- [GOAL] Can you transcribe the data exactly? Leave the pictures out.

- [MATERIAL PROVIDED]
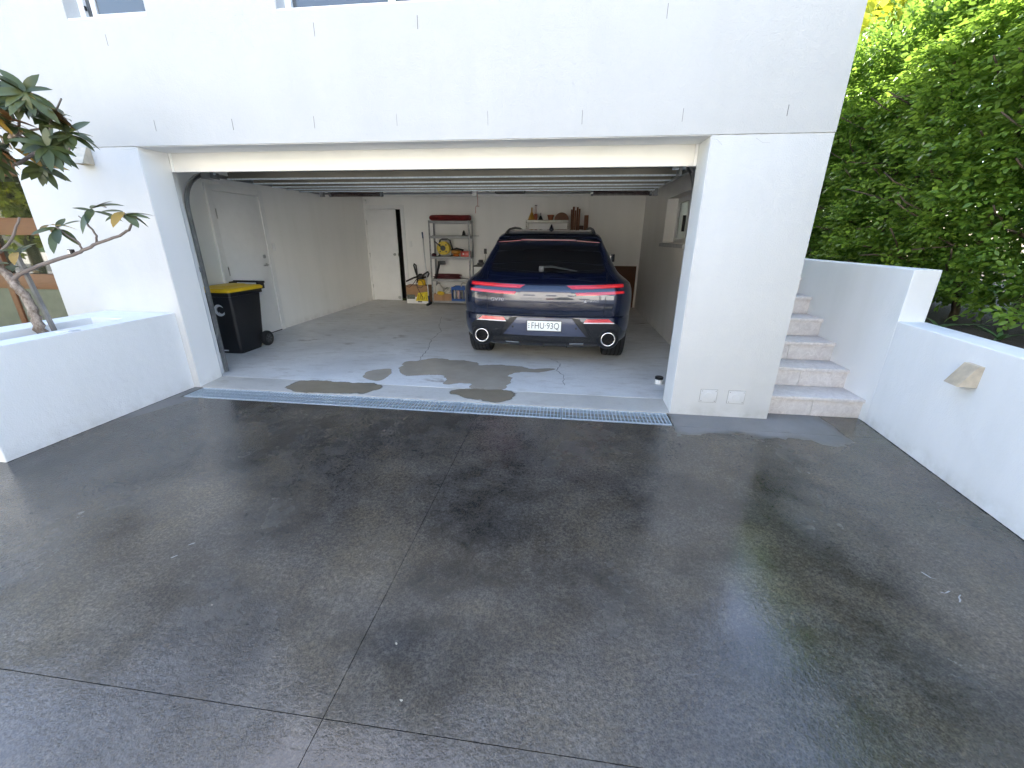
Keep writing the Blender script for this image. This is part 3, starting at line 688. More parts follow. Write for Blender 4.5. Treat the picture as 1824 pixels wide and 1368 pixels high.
m_red=NT('red_lamp_lens').set((.55,.012,.018),.12,0,None,Coat_Weight=1.0,Emission_Color=(1,.05,.06),Emission_Strength=.0)
m_redb=NT('red_lamp_bright').set((.75,.06,.07),.2,0,None,Coat_Weight=1.0)
def patch(name,top,bot,m,off,parent=car,thick=.006,n=24,mrows=6,fn=rear):
    """band between two (x,z) polylines laid on the rear skin, with thickness"""
    def samp(pl,t):
        d=[0]
        for p,q in zip(pl,pl[1:]): d.append(d[-1]+math.hypot(q[0]-p[0],q[1]-p[1]))
        s=t*d[-1]
        for i in range(len(pl)-1):
            if s<=d[i+1]+1e-9:
                u=(s-d[i])/max(1e-9,d[i+1]-d[i]); return (pl[i][0]+(pl[i+1][0]-pl[i][0])*u,pl[i][1]+(pl[i+1][1]-pl[i][1])*u)
        return pl[-1]
    F=[];B=[]
    for j in range(mrows+1):
        for i in range(n+1):
            p=samp(top,i/n); q=samp(bot,i/n); v=j/mrows
            x=p[0]+(q[0]-p[0])*v; z=p[1]+(q[1]-p[1])*v; y=fn(x,z)
            F.append((x,y-off,z)); B.append((x,y-off+thick,z))
    N=len(F); fs=[]; w=n+1
    for j in range(mrows):
        for i in range(n):
            k=j*w+i; fs.append((k,k+1,k+w+1,k+w))
    rim=[i for i in range(w)]+[j*w+n for j in range(1,mrows+1)]+[mrows*w+i for i in range(n-1,-1,-1)]+[j*w for j in range(mrows-1,0,-1)]
    for i in range(len(rim)): a_,b_=rim[i],rim[(i+1)%len(rim)]; fs.append((a_,b_,N+b_,N+a_))
    o=MB().add(F+B,fs).build(name,m,parent,smooth=True); o.data.set_sharp_from_angle(angle=R(40)); return o
mir=lambda pts:[(-x,z) for x,z in pts]
# rear glass
patch('rear_window',[(-.572,1.31),(-.575,1.34),(-.53,1.352),(0,1.362),(.53,1.352),(.575,1.34),(.572,1.31)],[(-.635,1.09),(-.625,1.075),(0,1.065),(.625,1.075),(.635,1.09)],m_cglass,.004,mrows=12)
# roof spoiler
sp=MB(); N=24; vs=[];fs=[]
for i in range(N+1):
    x=-.585+1.17*i/N; e=1-(abs(x)/.585)**4
    yb=.43; tip=.335+.05*(x/.585)**2
    sec=[(x,.62,1.468-.012*(x/.585)**2-.03*(1-e)),(x,tip+.02,1.428-.03*(1-e)),(x,tip,1.415-.03*(1-e)),(x,tip+.01,1.400-.03*(1-e)),(x,.45,1.378-.03*(1-e))]
    vs+=sec
    if i:
        for k in range(4): b_=(i-1)*5; fs.append((b_+k,b_+k+1,b_+5+k+1,b_+5+k))
fs.append(tuple(range(5))); fs.append(tuple(N*5+k for k in range(4,-1,-1)))
spo=sp.add(vs,fs).build('spoiler',m_paint,car,smooth='auto')
MB().box(-.30,.30,.324,.345,1.404,1.421,.004).build('brake_light',simple('dark_red_lens',(.10,.012,.02),.2),spo,smooth='auto')
for sx in (-1,1): MB().add([(sx*.31,.336,1.402),(sx*.56,.374,1.386),(sx*.56,.374,1.393),(sx*.31,.336,1.411)],[(0,1,2,3)]).build('red_trim',simple('dark_red_trim',(.16,.015,.02),.3),spo)
# wiper
wp=MB(); wp.box(-.085,-.03,.13,.19,1.085,1.145,.01); wp.tube([(-.06,.15,1.135),(.06,.165,1.14),(.20,.16,1.118),(.33,.15,1.098)],[.012,.011,.009,.006],6); wp.build('wiper',simple('wiper_grey',(.03,.032,.036),.45),car,smooth='auto')
# twin-bar tail lamps, each bar outlined in dark housing
for s in (1,-1):
    f=(lambda p:p) if s>0 else mir
    hs=patch('tail_lamp',f([(.215,.960),(.5,.968),(.845,.985)]),f([(.31,.835),(.55,.845),(.855,.868)]),NT('lamp_housing').set((.008,.010,.03),.12,.0,None,Coat_Weight=1.0),.0035,n=20)
    patch('upper_bar',f([(.225,.953),(.5,.960),(.83,.977)]),f([(.28,.918),(.5,.923),(.835,.942)]),m_red,.008,hs)
    patch('upper_strip',f([(.31,.936),(.5,.941),(.815,.96)]),f([(.32,.929),(.5,.934),(.815,.953)]),m_redb,.011,hs,mrows=2)
    patch('lower_bar',f([(.315,.882),(.55,.89),(.84,.906)]),f([(.34,.851),(.55,.858),(.845,.878)]),m_red,.008,hs)
    patch('lower_strip',f([(.36,.868),(.55,.874),(.825,.892)]),f([(.365,.862),(.55,.868),(.825,.886)]),m_redb,.011,hs,mrows=2)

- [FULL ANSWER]
Keep writing the Blender script for this image. This is part 3, starting at line 688. More parts follow. Write for Blender 4.5. Treat the picture as 1824 pixels wide and 1368 pixels high.
m_red=NT('red_lamp_lens').set((.55,.012,.018),.12,0,None,Coat_Weight=1.0,Emission_Color=(1,.05,.06),Emission_Strength=.0)
m_redb=NT('red_lamp_bright').set((.75,.06,.07),.2,0,None,Coat_Weight=1.0)
def patch(name,top,bot,m,off,parent=car,thick=.006,n=24,mrows=6,fn=rear):
    """band between two (x,z) polylines laid on the rear skin, with thickness"""
    def samp(pl,t):
        d=[0]
        for p,q in zip(pl,pl[1:]): d.append(d[-1]+math.hypot(q[0]-p[0],q[1]-p[1]))
        s=t*d[-1]
        for i in range(len(pl)-1):
            if s<=d[i+1]+1e-9:
                u=(s-d[i])/max(1e-9,d[i+1]-d[i]); return (pl[i][0]+(pl[i+1][0]-pl[i][0])*u,pl[i][1]+(pl[i+1][1]-pl[i][1])*u)
        return pl[-1]
    F=[];B=[]
    for j in range(mrows+1):
        for i in range(n+1):
            p=samp(top,i/n); q=samp(bot,i/n); v=j/mrows
            x=p[0]+(q[0]-p[0])*v; z=p[1]+(q[1]-p[1])*v; y=fn(x,z)
            F.append((x,y-off,z)); B.append((x,y-off+thick,z))
    N=len(F); fs=[]; w=n+1
    for j in range(mrows):
        for i in range(n):
            k=j*w+i; fs.append((k,k+1,k+w+1,k+w))
    rim=[i for i in range(w)]+[j*w+n for j in range(1,mrows+1)]+[mrows*w+i for i in range(n-1,-1,-1)]+[j*w for j in range(mrows-1,0,-1)]
    for i in range(len(rim)): a_,b_=rim[i],rim[(i+1)%len(rim)]; fs.append((a_,b_,N+b_,N+a_))
    o=MB().add(F+B,fs).build(name,m,parent,smooth=True); o.data.set_sharp_from_angle(angle=R(40)); return o
mir=lambda pts:[(-x,z) for x,z in pts]
# rear glass
patch('rear_window',[(-.572,1.31),(-.575,1.34),(-.53,1.352),(0,1.362),(.53,1.352),(.575,1.34),(.572,1.31)],[(-.635,1.09),(-.625,1.075),(0,1.065),(.625,1.075),(.635,1.09)],m_cglass,.004,mrows=12)
# roof spoiler
sp=MB(); N=24; vs=[];fs=[]
for i in range(N+1):
    x=-.585+1.17*i/N; e=1-(abs(x)/.585)**4
    yb=.43; tip=.335+.05*(x/.585)**2
    sec=[(x,.62,1.468-.012*(x/.585)**2-.03*(1-e)),(x,tip+.02,1.428-.03*(1-e)),(x,tip,1.415-.03*(1-e)),(x,tip+.01,1.400-.03*(1-e)),(x,.45,1.378-.03*(1-e))]
    vs+=sec
    if i:
        for k in range(4): b_=(i-1)*5; fs.append((b_+k,b_+k+1,b_+5+k+1,b_+5+k))
fs.append(tuple(range(5))); fs.append(tuple(N*5+k for k in range(4,-1,-1)))
spo=sp.add(vs,fs).build('spoiler',m_paint,car,smooth='auto')
MB().box(-.30,.30,.324,.345,1.404,1.421,.004).build('brake_light',simple('dark_red_lens',(.10,.012,.02),.2),spo,smooth='auto')
for sx in (-1,1): MB().add([(sx*.31,.336,1.402),(sx*.56,.374,1.386),(sx*.56,.374,1.393),(sx*.31,.336,1.411)],[(0,1,2,3)]).build('red_trim',simple('dark_red_trim',(.16,.015,.02),.3),spo)
# wiper
wp=MB(); wp.box(-.085,-.03,.13,.19,1.085,1.145,.01); wp.tube([(-.06,.15,1.135),(.06,.165,1.14),(.20,.16,1.118),(.33,.15,1.098)],[.012,.011,.009,.006],6); wp.build('wiper',simple('wiper_grey',(.03,.032,.036),.45),car,smooth='auto')
# twin-bar tail lamps, each bar outlined in dark housing
for s in (1,-1):
    f=(lambda p:p) if s>0 else mir
    hs=patch('tail_lamp',f([(.215,.960),(.5,.968),(.845,.985)]),f([(.31,.835),(.55,.845),(.855,.868)]),NT('lamp_housing').set((.008,.010,.03),.12,.0,None,Coat_Weight=1.0),.0035,n=20)
    patch('upper_bar',f([(.225,.953),(.5,.960),(.83,.977)]),f([(.28,.918),(.5,.923),(.835,.942)]),m_red,.008,hs)
    patch('upper_strip',f([(.31,.936),(.5,.941),(.815,.96)]),f([(.32,.929),(.5,.934),(.815,.953)]),m_redb,.011,hs,mrows=2)
    patch('lower_bar',f([(.315,.882),(.55,.89),(.84,.906)]),f([(.34,.851),(.55,.858),(.845,.878)]),m_red,.008,hs)
    patch('lower_strip',f([(.36,.868),(.55,.874),(.825,.892)]),f([(.365,.862),(.55,.868),(.825,.886)]),m_redb,.011,hs,mrows=2)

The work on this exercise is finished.